There are multiple CanVec-imported ways that together make up a fairly
detailed, accurate representation of the lake. A single low-detail way
[1] is overlapping these, and obscures the accurate detail in many
places when rendered [2].

[1]: http://www.openstreetmap.org/browse/way/4997263
[2]: http://dl.dropbox.com/u/2398828/lake-simcoe-josm.png

Not having much experience dealing with large or tiled objects in OSM,
my question is if the low-resolution object is serving a purpose, and
whether I should bother editing it so as to not overlap with the
high-detail version, or whether it can just be deleted.

Hi AJ,

The Canvec version is clearly better, so the lowres version can be deleted. It was probably one of the features being traced when only Landsat imagery was available. In my opinion this cleaning up should have been done during the import of the Canvec sheet. Otherwise this import gets more characteristics of a "bad import" (by leaving duplicate features), which we should prevent. (Note that there are also some people who think that user traced features are always better than imported features, but in this case the difference is evident, and nobody has bothered yet to trace the shoreline from the Bing imagery.)

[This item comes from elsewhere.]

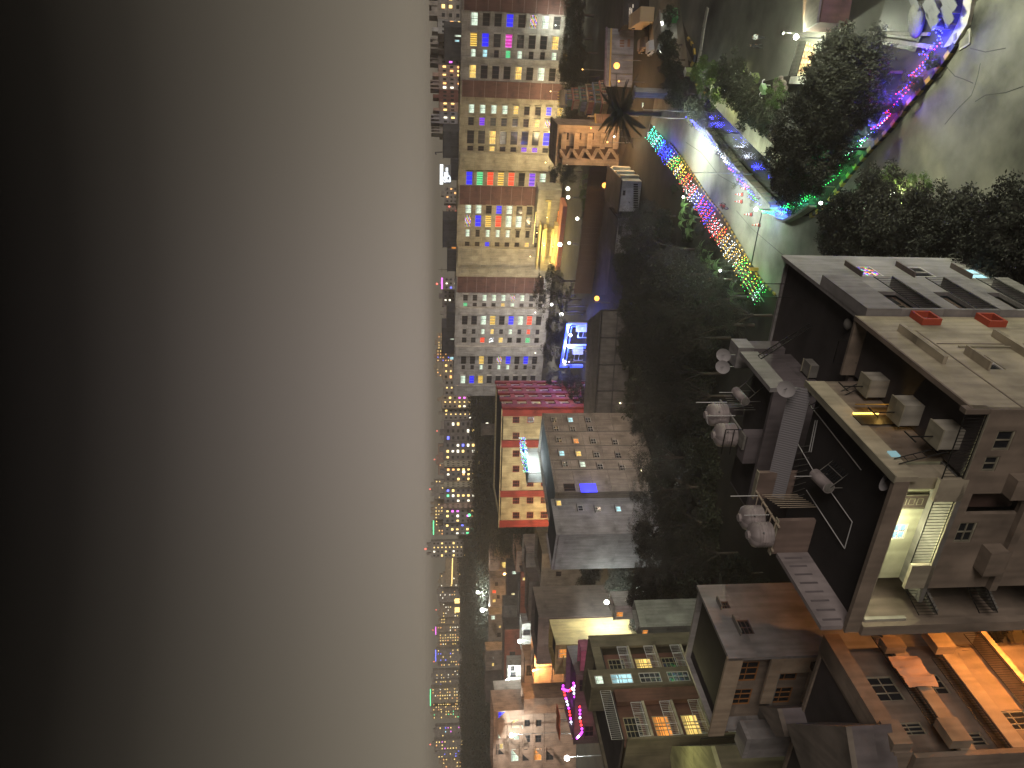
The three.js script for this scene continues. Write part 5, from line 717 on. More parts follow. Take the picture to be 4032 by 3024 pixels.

What might have caused this is that Lake Simcoe overlaps several sheets, so it can't be deleted at once. Wat I usually do is to cut the part of the coastline which is overlapping the sheet being imported, and connect the existing coastline to the new one. An example of this can be seen in the southeast part of Lac Saint-Jean in Québec: [1]. This is also how I've dealt with the Saguenay river, and also with the St. Lawrence coastline. This can best be done asap, because you never know for sure when you continue with the rest. It is a bit more work, but in my opinion it's much better than confusing or even annoying others.